WASHINGTON — U.S. Virgin Islands Delegate to Congress Stacey Plaskett released the following statement regarding her letter to Postmaster General Louis DeJoy regarding the persistent problems with the operation of mail service to the U.S. Virgin Islands, her office announced Monday.
“Today, I sent a letter with Chairwoman Carolyn Maloney of the House Oversight and Reform Committee, and other colleagues on the committee, to the postmaster general of the United States Postal Service … to request his attention to the substantial inequities of service occurring in the district of the U.S. Virgin Islands. As a remote location in the United States, the Virgin Islands is highly dependent on the USPS, and the service currently provided is far below the standard service elsewhere in the United States.”
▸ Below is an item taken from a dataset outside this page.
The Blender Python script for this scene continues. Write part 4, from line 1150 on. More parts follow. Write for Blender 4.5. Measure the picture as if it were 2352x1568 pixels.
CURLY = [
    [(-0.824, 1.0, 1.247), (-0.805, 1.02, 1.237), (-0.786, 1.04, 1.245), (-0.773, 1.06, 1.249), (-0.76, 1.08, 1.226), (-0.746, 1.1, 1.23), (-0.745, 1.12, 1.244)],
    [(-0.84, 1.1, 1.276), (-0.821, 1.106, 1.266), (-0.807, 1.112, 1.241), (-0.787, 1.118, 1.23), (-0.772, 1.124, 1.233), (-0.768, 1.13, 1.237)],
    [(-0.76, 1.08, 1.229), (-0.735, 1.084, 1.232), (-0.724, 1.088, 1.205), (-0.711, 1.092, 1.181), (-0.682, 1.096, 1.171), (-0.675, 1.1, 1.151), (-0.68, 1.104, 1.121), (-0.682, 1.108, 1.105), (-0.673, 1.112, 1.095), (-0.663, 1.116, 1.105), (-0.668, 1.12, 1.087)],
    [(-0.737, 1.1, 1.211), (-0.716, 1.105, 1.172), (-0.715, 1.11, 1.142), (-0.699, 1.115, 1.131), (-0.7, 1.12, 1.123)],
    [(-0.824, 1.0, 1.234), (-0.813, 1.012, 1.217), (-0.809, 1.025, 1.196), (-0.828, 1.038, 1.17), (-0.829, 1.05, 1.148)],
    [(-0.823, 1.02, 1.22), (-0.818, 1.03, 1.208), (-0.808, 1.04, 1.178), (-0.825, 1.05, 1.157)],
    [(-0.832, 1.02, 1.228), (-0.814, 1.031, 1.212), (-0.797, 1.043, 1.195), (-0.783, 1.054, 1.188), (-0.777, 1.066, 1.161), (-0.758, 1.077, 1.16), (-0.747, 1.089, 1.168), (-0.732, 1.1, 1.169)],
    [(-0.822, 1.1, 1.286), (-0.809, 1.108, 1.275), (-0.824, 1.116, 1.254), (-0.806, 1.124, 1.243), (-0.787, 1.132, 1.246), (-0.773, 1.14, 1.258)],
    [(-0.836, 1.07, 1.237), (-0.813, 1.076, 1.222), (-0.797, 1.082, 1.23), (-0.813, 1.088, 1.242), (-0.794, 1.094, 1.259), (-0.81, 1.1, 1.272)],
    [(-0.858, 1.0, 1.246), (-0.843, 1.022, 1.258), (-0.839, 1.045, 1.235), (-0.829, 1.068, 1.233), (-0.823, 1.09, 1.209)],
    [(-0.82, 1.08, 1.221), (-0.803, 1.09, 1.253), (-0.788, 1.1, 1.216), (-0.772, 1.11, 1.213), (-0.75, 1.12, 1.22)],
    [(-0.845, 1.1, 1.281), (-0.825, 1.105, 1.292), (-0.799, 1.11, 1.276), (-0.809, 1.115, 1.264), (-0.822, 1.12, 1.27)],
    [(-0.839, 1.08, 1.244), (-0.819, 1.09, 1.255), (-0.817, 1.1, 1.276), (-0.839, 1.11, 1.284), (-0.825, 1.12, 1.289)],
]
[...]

Plaskett’s letter said the territory’s postal woes fall into two categories: the lack of adequate personnel and delayed packages.
“My office has reached out to USPS management at the local and regional level multiple times to request that mail be flown directly to the Virgin Islands and sorted there,” Plaskett said in her letter. “Our office has been told repeatedly that the Virgin Islands does not have enough mail volume to require a sorting machine.”
But the USPS in Puerto Rico does not have enough personnel to sort mail for the USVI and Puerto Rico, and it is the Virgin Islands-bound mail that is delayed as a result, Plaskett said.
“Next, there are far too many cases of damaged packages delivered to the Virgin Islands. While some accidents are inevitable, there is an unusually high volume of parcels arriving to the Virgin Islands with water damage, boxes forcibly opened and then hastily re-taped, accusations of theft, as well as evidence of footprints left on packages, suggesting they have been stepped on or kicked,” the delegate said. “Furthermore, due to the unusually high volume of mail coming into Puerto Rico, some USPS locations lack the space to store the backlog of mail, and it is often left outside, where it is inevitably damaged by weather.”
Plaskett’s letter to the postmaster general asks him to “immediately investigate these matters thoroughly to provide the people of the Virgin Islands with solutions to these deeply concerning issues and the USPS service that they need and deserve.”
“My letter requests that that postmaster general reconsider having mail bound for the Virgin Islands sorted in Miami, Florida, and delivered directly to the Virgin Islands. It is the duty of the Postal Service to provide adequate service to the citizens of the United States, including Americans in locations outside of the contiguous United States, such as the Virgin Islands.”